Toledano in contract to sell distressed Chelsea building

Private family office to buy 125 West 16th St. deed and note for $49M

TRD New York /
Sep.September 27, 2017 03:04 PM

Raphael Toledano and 125 West 16th Street

Raphael Toledano is in contract to sell a six-story Chelsea rental building, the single-most valuable property in his dwindling holdings, sources told The Real Deal.

A local private family office signed a hard contract to buy both the deed and the note on the distressed 39-unit property at 125 West 16th Street for a total of $49 million, according to William Schneider, an attorney who represents the buyer, AAK Acquisitions LLC.

In two separate deals, the buyer is paying $43 million for the note to the lender, Madison Realty Capital, and $6 million to Toledano’s Brookhill Properties and partners, Schneider said. The bulk of the funds will repay the debt; the rest is equity.

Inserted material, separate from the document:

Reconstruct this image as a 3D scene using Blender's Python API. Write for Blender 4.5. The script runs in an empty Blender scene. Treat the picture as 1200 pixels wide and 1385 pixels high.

Madison has been putting the property through foreclosure proceedings since January.
Toledano bought the building for $41.5 million in 2015.  He said he planned to name it the Devorah, after his wife. Madison provided $34 million in financing, including $29.8 million up-front for the acquisition and a proposed expansion plan that Toledano later abandoned.

Representatives for Brookhill and Madison declined to comment.

Aaron Jungreis

Aaron Jungreis, president of Rosewood Realty Group, is brokering the deal. Jungreis is Toledano’s uncle, and once accused the investor of squeezing him out of a major East Village portfolio purchase. That suit was later settled. Jungreis declined to comment.

Toledano, a controversial 27-year-old landlord, is currently juggling several court cases and in the process of losing several key assets.

He is selling the deeds for a distressed, bankrupt 15-building portfolio — the one tied to the settled Jungreis suit — to lender Madison. He is also in a legal tussle with developer Michael Shah over a distressed walk-up at 97 Second Avenue. At the sane time, he is facing eviction at his $13,000-a-month Upper West Side apartment at a Simon Baron Development-owned building, where he claims to be a rent-stabilized tenant.